▶ [REQUIRED TASK]:
Output all the data exactly. Pictures do not belong in the copy.

Scene script records
* * * * * * *

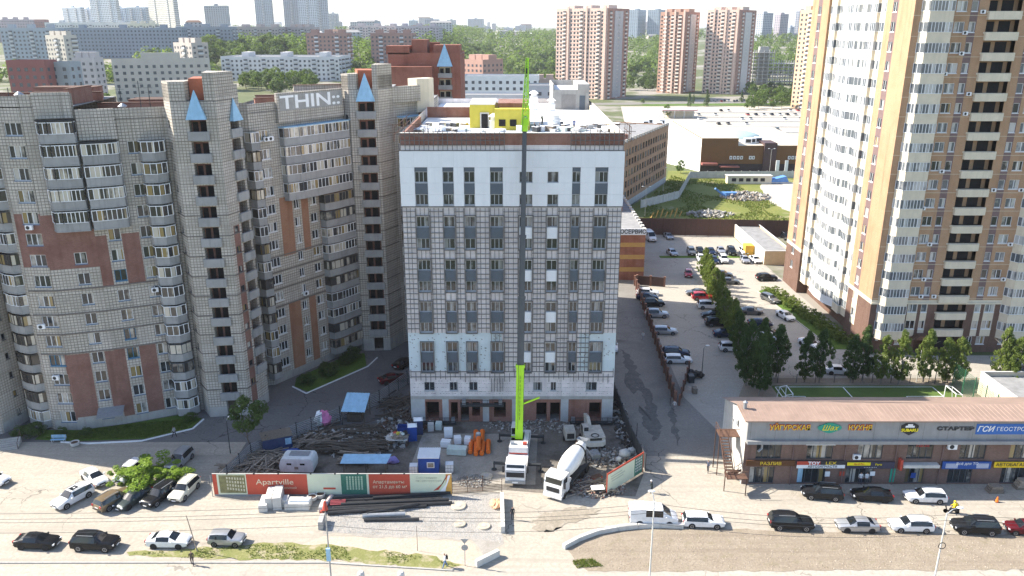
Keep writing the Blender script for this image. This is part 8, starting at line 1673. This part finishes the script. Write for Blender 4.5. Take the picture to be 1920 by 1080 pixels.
# ================================================================== things on the white roof
main = bpy.data.objects['apartment_block']
def shaft(px, py, w, h, cap=True):
    x, y = G(px, py, RZ); w *= .75; h *= .72; o = obj('ventilation_shaft', MB().box(-w/2,w/2,-w/2,w/2,0,h*.55).box(-w*.36,w*.36,-w*.36,w*.36,h*.55,h*.8).add([(-w*.6,-w*.6,h*.8),(w*.6,-w*.6,h*.8),(w*.6,w*.6,h*.8),(-w*.6,w*.6,h*.8),(-w*.15,-w*.15,h),(w*.15,-w*.15,h),(w*.15,w*.15,h),(-w*.15,w*.15,h)], [(0,1,5,4),(1,2,6,5),(2,3,7,6),(3,0,4,7),(4,5,6,7),(3,2,1,0)]).mesh('ventilation_shaft', K['roofw']), main, (x, y-104, RZ)); return o
for a in ((926,242,1.7,3.2),(1042,240,1.7,3.4),(1034,208,1.7,3.2),(1001,195,2.0,3.6),(1048,232,1.2,1.6),(1002,206,1.6,2.2),(897,238,1.3,1.8)): shaft(*a)
rnd = random.Random(61)
for i in range(64):
    px = rnd.uniform(775,1155); py = 247-14*rnd.random()**2; x, y = G(px,py,RZ)
    if -6.6 < x < 2.3 and y > 117: continue
    a, b, c = rnd.uniform(.3,.8), rnd.uniform(.3,.6), rnd.uniform(.25,.8); o = obj('roof_package', MB().box(-a,a,-b,b,0,c).box(-a-.04,a+.04,-b-.04,b+.04,c,c+.05,1).mesh('roof_package', [rnd.choice((K['white'],K['concl'],K['concl'],mintw,K['wood'],K['steel'],K['darkgrey'])),K['white']]), None, (x,y,RZ+.01), rnd.uniform(0,3)); tag(o, 'small pale package lying on the white roof near its front edge', 'package', 'packages on the white roof')
for x0, x1, y0, y1, lb in ((-15.6,-9.5,105,122,'rusty scaffold rails at the left corner of the white roof'),(9.8,15.4,105,113,'rusty scaffold rails at the right corner of the white roof')):
    t = thing('roof_scaffold', lb, 'scaffold', (x0,y0,RZ))
    n = 4
    for i in range(n+1):
        xx = (x1-x0)*i/n; obj('post', MB().bar((xx,.9,0),(xx,.9,2.3),.06).mesh('post', K['rust']), t)
    for z in (1.2,2.2): obj('rail', MB().bar((-.8,.9,z),(x1-x0+.8,.9,z+.15),.06).mesh('rail', K['rust']), t)
    xs_ = 0 if x0 < 0 else x1-x0
    for i in range(4): obj('post', MB().bar((xs_+.2,.9+(y1-y0)*i/4,0),(xs_+.2,.9+(y1-y0)*i/4,2.),.06).mesh('post', K['rust']), t)
    obj('rail', MB().bar((xs_+.2,.9,1.9),(xs_+.2,y1-y0,1.9),.06).bar((xs_+.2,.9,1.),(xs_+.2,y1-y0,1.),.06).mesh('rail', K['rust']), t)
o = obj('blue_roof_sheet', MB().add([(-2,-2,0),(2,-2,0),(2.4,2,.05),(-1.6,2,.05)], [(0,1,2,3)]).mesh('blue_roof_sheet', K['darkblue']), None, (*G(808,240,RZ),RZ+.02)); tag(o, 'dark blue sheet spread on the left of the white roof', 'sheet')
# ================================================================== summer haze over the city
hz = bpy.data.materials.new('haze_air'); hz.use_nodes = True; hn = hz.node_tree; hn.nodes.remove(hn.nodes['Principled BSDF'])
pv = hn.nodes.new('ShaderNodeVolumePrincipled'); pv.inputs['Color'].default_value = (.93,.96,1,1); pv.inputs['Density'].default_value = .00008; pv.inputs['Anisotropy'].default_value = .2
hn.links.new(pv.outputs[0], hn.nodes['Material Output'].inputs['Volume'])
o = obj('haze', MB().box(-14200,14200,-800,22200,-1.1,190).mesh('haze', hz)); o['kind'] = 'stuff'
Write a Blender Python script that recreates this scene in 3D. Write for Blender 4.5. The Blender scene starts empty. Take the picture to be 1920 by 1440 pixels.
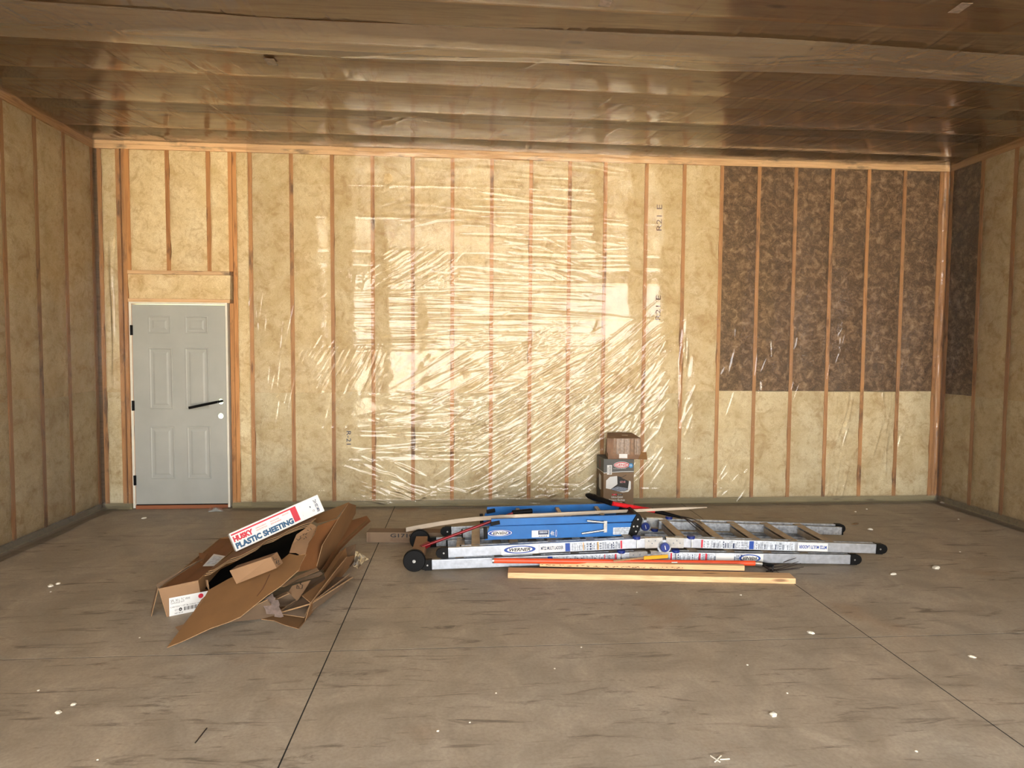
import bpy, bmesh, math, random
import numpy as np
from mathutils import Vector, Matrix
random.seed(7); rng = np.random.default_rng(7)
scn = bpy.context.scene
COL = scn.collection

# ------------------------------------------------------------------ camera
CX, CY, CZ, PITCH, YAW, ROLL, FPX = 1.7579, -6.8459, 1.6462, -0.0518, 0.0722, 0.0067, 1225.38
C0 = Vector((CX, CY, CZ))
FW = Vector((math.sin(YAW)*math.cos(PITCH), math.cos(YAW)*math.cos(PITCH), math.sin(PITCH)))
_r = Vector((math.cos(YAW), -math.sin(YAW), 0)); _u = _r.cross(FW)
RT = _r*math.cos(ROLL)+_u*math.sin(ROLL); UP = -_r*math.sin(ROLL)+_u*math.cos(ROLL)
cam = bpy.data.cameras.new('camera'); camo = bpy.data.objects.new('camera', cam); COL.objects.link(camo)
cam.sensor_width = 36; cam.lens = FPX/1920*36; cam.clip_start = .05; cam.clip_end = 400
M = Matrix((RT, UP, -FW)).transposed().to_4x4(); M.translation = C0
camo.matrix_world = M; scn.camera = camo

# ------------------------------------------------------------------ light
SKY, SUN, EXPO = 9.0, 60.0, .58
w = bpy.data.worlds.new('world'); scn.world = w; w.use_nodes = True
nt = w.node_tree; bg = nt.nodes['Background']
tc = nt.nodes.new('ShaderNodeTexCoord'); sp = nt.nodes.new('ShaderNodeSeparateXYZ'); cr = nt.nodes.new('ShaderNodeValToRGB')
nt.links.new(tc.outputs['Generated'], sp.inputs[0]); nt.links.new(sp.outputs['Z'], cr.inputs[0])
cr.color_ramp.elements[0].color = (1, .965, .915, 1); cr.color_ramp.elements[0].position = .0
cr.color_ramp.elements[1].color = (.86, .92, 1, 1); cr.color_ramp.elements[1].position = 1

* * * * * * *

▶ [ANSWER IN FULL]:
Keep writing the Blender script for this image. This is part 8, starting at line 1673. This part finishes the script. Write for Blender 4.5. Take the picture to be 1920 by 1080 pixels.
# ================================================================== things on the white roof
main = bpy.data.objects['apartment_block']
def shaft(px, py, w, h, cap=True):
    x, y = G(px, py, RZ); w *= .75; h *= .72; o = obj('ventilation_shaft', MB().box(-w/2,w/2,-w/2,w/2,0,h*.55).box(-w*.36,w*.36,-w*.36,w*.36,h*.55,h*.8).add([(-w*.6,-w*.6,h*.8),(w*.6,-w*.6,h*.8),(w*.6,w*.6,h*.8),(-w*.6,w*.6,h*.8),(-w*.15,-w*.15,h),(w*.15,-w*.15,h),(w*.15,w*.15,h),(-w*.15,w*.15,h)], [(0,1,5,4),(1,2,6,5),(2,3,7,6),(3,0,4,7),(4,5,6,7),(3,2,1,0)]).mesh('ventilation_shaft', K['roofw']), main, (x, y-104, RZ)); return o
for a in ((926,242,1.7,3.2),(1042,240,1.7,3.4),(1034,208,1.7,3.2),(1001,195,2.0,3.6),(1048,232,1.2,1.6),(1002,206,1.6,2.2),(897,238,1.3,1.8)): shaft(*a)
rnd = random.Random(61)
for i in range(64):
    px = rnd.uniform(775,1155); py = 247-14*rnd.random()**2; x, y = G(px,py,RZ)
    if -6.6 < x < 2.3 and y > 117: continue
    a, b, c = rnd.uniform(.3,.8), rnd.uniform(.3,.6), rnd.uniform(.25,.8); o = obj('roof_package', MB().box(-a,a,-b,b,0,c).box(-a-.04,a+.04,-b-.04,b+.04,c,c+.05,1).mesh('roof_package', [rnd.choice((K['white'],K['concl'],K['concl'],mintw,K['wood'],K['steel'],K['darkgrey'])),K['white']]), None, (x,y,RZ+.01), rnd.uniform(0,3)); tag(o, 'small pale package lying on the white roof near its front edge', 'package', 'packages on the white roof')
for x0, x1, y0, y1, lb in ((-15.6,-9.5,105,122,'rusty scaffold rails at the left corner of the white roof'),(9.8,15.4,105,113,'rusty scaffold rails at the right corner of the white roof')):
    t = thing('roof_scaffold', lb, 'scaffold', (x0,y0,RZ))
    n = 4
    for i in range(n+1):
        xx = (x1-x0)*i/n; obj('post', MB().bar((xx,.9,0),(xx,.9,2.3),.06).mesh('post', K['rust']), t)
    for z in (1.2,2.2): obj('rail', MB().bar((-.8,.9,z),(x1-x0+.8,.9,z+.15),.06).mesh('rail', K['rust']), t)
    xs_ = 0 if x0 < 0 else x1-x0
    for i in range(4): obj('post', MB().bar((xs_+.2,.9+(y1-y0)*i/4,0),(xs_+.2,.9+(y1-y0)*i/4,2.),.06).mesh('post', K['rust']), t)
    obj('rail', MB().bar((xs_+.2,.9,1.9),(xs_+.2,y1-y0,1.9),.06).bar((xs_+.2,.9,1.),(xs_+.2,y1-y0,1.),.06).mesh('rail', K['rust']), t)
o = obj('blue_roof_sheet', MB().add([(-2,-2,0),(2,-2,0),(2.4,2,.05),(-1.6,2,.05)], [(0,1,2,3)]).mesh('blue_roof_sheet', K['darkblue']), None, (*G(808,240,RZ),RZ+.02)); tag(o, 'dark blue sheet spread on the left of the white roof', 'sheet')
# ================================================================== summer haze over the city
hz = bpy.data.materials.new('haze_air'); hz.use_nodes = True; hn = hz.node_tree; hn.nodes.remove(hn.nodes['Principled BSDF'])
pv = hn.nodes.new('ShaderNodeVolumePrincipled'); pv.inputs['Color'].default_value = (.93,.96,1,1); pv.inputs['Density'].default_value = .00008; pv.inputs['Anisotropy'].default_value = .2
hn.links.new(pv.outputs[0], hn.nodes['Material Output'].inputs['Volume'])
o = obj('haze', MB().box(-14200,14200,-800,22200,-1.1,190).mesh('haze', hz)); o['kind'] = 'stuff'
Write a Blender Python script that recreates this scene in 3D. Write for Blender 4.5. The Blender scene starts empty. Take the picture to be 1920 by 1440 pixels.
import bpy, bmesh, math, random
import numpy as np
from mathutils import Vector, Matrix
random.seed(7); rng = np.random.default_rng(7)
scn = bpy.context.scene
COL = scn.collection

# ------------------------------------------------------------------ camera
CX, CY, CZ, PITCH, YAW, ROLL, FPX = 1.7579, -6.8459, 1.6462, -0.0518, 0.0722, 0.0067, 1225.38
C0 = Vector((CX, CY, CZ))
FW = Vector((math.sin(YAW)*math.cos(PITCH), math.cos(YAW)*math.cos(PITCH), math.sin(PITCH)))
_r = Vector((math.cos(YAW), -math.sin(YAW), 0)); _u = _r.cross(FW)
RT = _r*math.cos(ROLL)+_u*math.sin(ROLL); UP = -_r*math.sin(ROLL)+_u*math.cos(ROLL)
cam = bpy.data.cameras.new('camera'); camo = bpy.data.objects.new('camera', cam); COL.objects.link(camo)
cam.sensor_width = 36; cam.lens = FPX/1920*36; cam.clip_start = .05; cam.clip_end = 400
M = Matrix((RT, UP, -FW)).transposed().to_4x4(); M.translation = C0
camo.matrix_world = M; scn.camera = camo

# ------------------------------------------------------------------ light
SKY, SUN, EXPO = 9.0, 60.0, .58
w = bpy.data.worlds.new('world'); scn.world = w; w.use_nodes = True
nt = w.node_tree; bg = nt.nodes['Background']
tc = nt.nodes.new('ShaderNodeTexCoord'); sp = nt.nodes.new('ShaderNodeSeparateXYZ'); cr = nt.nodes.new('ShaderNodeValToRGB')
nt.links.new(tc.outputs['Generated'], sp.inputs[0]); nt.links.new(sp.outputs['Z'], cr.inputs[0])
cr.color_ramp.elements[0].color = (1, .965, .915, 1); cr.color_ramp.elements[0].position = .0
cr.color_ramp.elements[1].color = (.86, .92, 1, 1); cr.color_ramp.elements[1].position = 1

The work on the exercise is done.